>> Begin DATASET EXTRACT

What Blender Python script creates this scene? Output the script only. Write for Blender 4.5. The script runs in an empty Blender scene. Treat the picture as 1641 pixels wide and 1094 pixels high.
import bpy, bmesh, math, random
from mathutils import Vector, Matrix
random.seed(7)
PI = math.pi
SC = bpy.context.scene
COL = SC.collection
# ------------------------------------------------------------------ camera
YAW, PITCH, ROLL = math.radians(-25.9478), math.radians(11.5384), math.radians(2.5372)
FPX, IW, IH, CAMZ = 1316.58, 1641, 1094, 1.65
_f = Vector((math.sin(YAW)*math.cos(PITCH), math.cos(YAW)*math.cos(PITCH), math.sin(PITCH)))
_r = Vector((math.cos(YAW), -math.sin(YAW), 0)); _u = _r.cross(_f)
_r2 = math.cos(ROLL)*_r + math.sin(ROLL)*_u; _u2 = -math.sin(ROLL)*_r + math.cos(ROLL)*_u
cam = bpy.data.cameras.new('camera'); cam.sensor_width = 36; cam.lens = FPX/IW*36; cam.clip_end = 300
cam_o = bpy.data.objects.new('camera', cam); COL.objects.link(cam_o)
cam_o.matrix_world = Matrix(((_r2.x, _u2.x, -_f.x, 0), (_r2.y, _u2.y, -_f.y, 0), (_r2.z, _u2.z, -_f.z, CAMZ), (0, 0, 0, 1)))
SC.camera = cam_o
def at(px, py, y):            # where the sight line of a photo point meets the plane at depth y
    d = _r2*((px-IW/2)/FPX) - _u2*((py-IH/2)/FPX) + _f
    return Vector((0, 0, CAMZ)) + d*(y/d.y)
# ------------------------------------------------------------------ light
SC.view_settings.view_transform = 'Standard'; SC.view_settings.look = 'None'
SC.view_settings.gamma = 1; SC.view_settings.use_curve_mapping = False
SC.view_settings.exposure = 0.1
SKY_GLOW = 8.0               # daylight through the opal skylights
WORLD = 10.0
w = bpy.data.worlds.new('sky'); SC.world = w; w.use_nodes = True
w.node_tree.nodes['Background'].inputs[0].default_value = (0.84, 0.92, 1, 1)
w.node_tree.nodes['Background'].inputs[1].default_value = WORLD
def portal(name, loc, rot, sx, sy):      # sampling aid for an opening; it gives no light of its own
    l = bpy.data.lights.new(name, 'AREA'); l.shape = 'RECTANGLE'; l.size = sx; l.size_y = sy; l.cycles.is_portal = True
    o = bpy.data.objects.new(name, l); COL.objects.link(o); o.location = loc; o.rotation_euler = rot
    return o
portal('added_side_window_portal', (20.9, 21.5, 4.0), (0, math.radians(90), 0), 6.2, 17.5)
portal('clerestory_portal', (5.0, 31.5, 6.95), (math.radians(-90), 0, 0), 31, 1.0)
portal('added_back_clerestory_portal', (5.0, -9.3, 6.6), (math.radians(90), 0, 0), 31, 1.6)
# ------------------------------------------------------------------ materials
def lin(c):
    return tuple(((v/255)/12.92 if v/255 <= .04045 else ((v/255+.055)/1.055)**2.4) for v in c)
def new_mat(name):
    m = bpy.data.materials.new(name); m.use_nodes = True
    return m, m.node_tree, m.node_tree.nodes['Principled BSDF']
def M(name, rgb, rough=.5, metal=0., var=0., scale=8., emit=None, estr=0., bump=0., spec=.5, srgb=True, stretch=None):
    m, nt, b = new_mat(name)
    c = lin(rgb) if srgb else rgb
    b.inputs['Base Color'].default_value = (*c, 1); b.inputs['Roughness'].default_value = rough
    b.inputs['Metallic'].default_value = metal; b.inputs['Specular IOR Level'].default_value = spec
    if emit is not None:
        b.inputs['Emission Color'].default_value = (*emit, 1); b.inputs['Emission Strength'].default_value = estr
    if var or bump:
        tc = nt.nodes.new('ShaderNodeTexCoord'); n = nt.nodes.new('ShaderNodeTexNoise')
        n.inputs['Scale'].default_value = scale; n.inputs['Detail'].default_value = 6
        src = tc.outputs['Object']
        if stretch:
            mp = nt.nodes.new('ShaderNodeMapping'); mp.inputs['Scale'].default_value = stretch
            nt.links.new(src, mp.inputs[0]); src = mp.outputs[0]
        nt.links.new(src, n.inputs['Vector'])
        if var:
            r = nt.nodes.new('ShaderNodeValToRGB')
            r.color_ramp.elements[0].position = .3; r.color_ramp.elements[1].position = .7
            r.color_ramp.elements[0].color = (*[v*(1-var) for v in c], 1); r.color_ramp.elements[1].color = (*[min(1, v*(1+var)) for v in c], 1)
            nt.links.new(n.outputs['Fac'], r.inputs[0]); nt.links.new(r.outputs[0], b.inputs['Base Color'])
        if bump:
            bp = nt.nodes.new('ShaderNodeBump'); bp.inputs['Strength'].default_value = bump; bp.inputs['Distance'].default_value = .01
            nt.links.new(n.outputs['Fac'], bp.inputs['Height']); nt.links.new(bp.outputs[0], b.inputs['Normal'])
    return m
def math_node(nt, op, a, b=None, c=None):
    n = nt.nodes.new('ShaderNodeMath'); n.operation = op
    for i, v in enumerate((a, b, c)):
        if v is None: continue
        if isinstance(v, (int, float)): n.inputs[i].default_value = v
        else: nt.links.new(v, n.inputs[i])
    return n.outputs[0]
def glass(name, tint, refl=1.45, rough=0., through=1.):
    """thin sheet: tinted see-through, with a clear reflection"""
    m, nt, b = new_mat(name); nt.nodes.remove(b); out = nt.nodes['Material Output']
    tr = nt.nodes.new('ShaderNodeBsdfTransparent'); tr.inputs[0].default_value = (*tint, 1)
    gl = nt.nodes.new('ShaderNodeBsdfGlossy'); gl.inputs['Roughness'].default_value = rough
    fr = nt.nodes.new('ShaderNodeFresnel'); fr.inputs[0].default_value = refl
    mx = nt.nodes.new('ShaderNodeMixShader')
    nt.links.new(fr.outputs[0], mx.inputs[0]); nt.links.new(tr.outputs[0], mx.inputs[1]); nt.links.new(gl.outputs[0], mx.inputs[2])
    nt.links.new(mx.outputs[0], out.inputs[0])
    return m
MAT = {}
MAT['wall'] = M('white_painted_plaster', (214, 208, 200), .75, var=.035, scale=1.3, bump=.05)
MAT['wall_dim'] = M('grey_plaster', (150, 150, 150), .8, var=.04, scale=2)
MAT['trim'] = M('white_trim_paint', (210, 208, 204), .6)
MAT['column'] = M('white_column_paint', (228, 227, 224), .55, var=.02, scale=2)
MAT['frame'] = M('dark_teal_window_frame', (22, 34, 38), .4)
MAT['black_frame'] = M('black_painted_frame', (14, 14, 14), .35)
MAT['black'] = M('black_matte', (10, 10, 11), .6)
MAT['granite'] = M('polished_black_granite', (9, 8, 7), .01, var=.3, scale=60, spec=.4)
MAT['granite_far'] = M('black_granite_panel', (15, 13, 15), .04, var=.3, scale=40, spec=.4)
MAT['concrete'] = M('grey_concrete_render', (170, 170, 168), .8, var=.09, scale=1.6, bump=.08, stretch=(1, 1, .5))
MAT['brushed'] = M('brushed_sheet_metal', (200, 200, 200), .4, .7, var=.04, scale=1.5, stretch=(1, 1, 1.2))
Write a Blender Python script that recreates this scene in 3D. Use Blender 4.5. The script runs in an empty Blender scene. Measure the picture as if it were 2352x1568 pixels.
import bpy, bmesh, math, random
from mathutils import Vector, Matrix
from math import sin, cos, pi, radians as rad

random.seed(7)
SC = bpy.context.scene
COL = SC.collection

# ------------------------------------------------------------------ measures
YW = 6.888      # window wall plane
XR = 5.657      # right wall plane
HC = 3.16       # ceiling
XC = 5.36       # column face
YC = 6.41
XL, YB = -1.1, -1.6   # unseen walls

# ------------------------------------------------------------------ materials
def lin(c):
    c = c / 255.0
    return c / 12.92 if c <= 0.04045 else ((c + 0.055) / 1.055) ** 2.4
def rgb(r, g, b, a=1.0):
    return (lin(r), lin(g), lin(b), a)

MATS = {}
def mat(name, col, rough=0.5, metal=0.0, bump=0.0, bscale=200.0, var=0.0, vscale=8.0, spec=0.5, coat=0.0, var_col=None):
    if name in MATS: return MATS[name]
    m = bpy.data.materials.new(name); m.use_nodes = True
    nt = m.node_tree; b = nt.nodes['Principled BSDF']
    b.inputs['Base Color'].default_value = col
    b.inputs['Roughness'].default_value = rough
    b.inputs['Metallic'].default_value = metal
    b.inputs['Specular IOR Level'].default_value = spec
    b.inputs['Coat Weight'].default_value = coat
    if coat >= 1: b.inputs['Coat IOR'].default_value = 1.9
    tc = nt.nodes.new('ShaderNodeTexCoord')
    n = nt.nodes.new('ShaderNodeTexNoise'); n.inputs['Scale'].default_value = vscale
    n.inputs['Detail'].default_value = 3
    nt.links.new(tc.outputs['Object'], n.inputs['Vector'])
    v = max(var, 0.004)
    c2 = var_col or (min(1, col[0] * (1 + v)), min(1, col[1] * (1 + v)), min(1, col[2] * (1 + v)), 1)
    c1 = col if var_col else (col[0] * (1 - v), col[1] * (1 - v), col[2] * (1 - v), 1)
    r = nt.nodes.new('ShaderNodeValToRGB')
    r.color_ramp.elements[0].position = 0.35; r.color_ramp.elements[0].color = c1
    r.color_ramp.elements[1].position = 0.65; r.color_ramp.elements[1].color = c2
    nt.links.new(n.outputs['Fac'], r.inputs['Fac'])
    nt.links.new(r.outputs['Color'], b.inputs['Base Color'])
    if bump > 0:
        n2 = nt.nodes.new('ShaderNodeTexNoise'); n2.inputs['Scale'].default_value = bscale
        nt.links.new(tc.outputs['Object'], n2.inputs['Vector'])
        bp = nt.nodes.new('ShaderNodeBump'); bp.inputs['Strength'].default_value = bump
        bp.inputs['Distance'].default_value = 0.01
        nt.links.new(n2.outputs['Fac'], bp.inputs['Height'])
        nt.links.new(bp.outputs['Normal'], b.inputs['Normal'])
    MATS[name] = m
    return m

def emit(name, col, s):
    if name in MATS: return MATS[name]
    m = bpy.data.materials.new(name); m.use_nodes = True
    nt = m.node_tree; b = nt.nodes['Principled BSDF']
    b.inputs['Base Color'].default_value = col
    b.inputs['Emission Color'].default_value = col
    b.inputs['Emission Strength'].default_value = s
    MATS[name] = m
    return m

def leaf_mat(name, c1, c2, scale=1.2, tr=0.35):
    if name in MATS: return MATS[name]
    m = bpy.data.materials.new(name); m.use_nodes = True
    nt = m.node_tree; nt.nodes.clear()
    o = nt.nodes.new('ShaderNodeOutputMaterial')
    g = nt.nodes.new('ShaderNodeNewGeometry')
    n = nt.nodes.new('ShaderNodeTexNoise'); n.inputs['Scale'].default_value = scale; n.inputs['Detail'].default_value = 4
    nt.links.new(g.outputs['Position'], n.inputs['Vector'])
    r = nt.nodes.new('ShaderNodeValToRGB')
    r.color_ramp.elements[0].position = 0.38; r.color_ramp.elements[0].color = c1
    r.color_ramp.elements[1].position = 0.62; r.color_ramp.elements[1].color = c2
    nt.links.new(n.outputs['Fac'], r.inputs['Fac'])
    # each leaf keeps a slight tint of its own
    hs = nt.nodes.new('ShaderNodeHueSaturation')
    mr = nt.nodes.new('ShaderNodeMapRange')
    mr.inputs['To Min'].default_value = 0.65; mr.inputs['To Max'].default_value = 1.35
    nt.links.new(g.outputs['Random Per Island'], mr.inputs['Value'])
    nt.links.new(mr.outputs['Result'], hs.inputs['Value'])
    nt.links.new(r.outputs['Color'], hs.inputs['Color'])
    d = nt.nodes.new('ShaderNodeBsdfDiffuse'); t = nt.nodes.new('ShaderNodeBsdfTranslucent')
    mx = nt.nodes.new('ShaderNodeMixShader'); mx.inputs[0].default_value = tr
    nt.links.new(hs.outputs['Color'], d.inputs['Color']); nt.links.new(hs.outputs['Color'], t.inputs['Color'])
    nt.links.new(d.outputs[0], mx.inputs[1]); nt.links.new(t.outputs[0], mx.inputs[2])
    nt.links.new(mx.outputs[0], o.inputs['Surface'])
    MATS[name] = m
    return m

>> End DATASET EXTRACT

## WORK INSTRUCTIONS
Reproduce verbatim the lines above, from the line with "Write a Blender" through the line with "XL, YB = -1.1, -1.6".

## OUTPUT OF THE EXERCISE
Write a Blender Python script that recreates this scene in 3D. Use Blender 4.5. The script runs in an empty Blender scene. Measure the picture as if it were 2352x1568 pixels.
import bpy, bmesh, math, random
from mathutils import Vector, Matrix
from math import sin, cos, pi, radians as rad

random.seed(7)
SC = bpy.context.scene
COL = SC.collection

# ------------------------------------------------------------------ measures
YW = 6.888      # window wall plane
XR = 5.657      # right wall plane
HC = 3.16       # ceiling
XC = 5.36       # column face
YC = 6.41
XL, YB = -1.1, -1.6   # unseen walls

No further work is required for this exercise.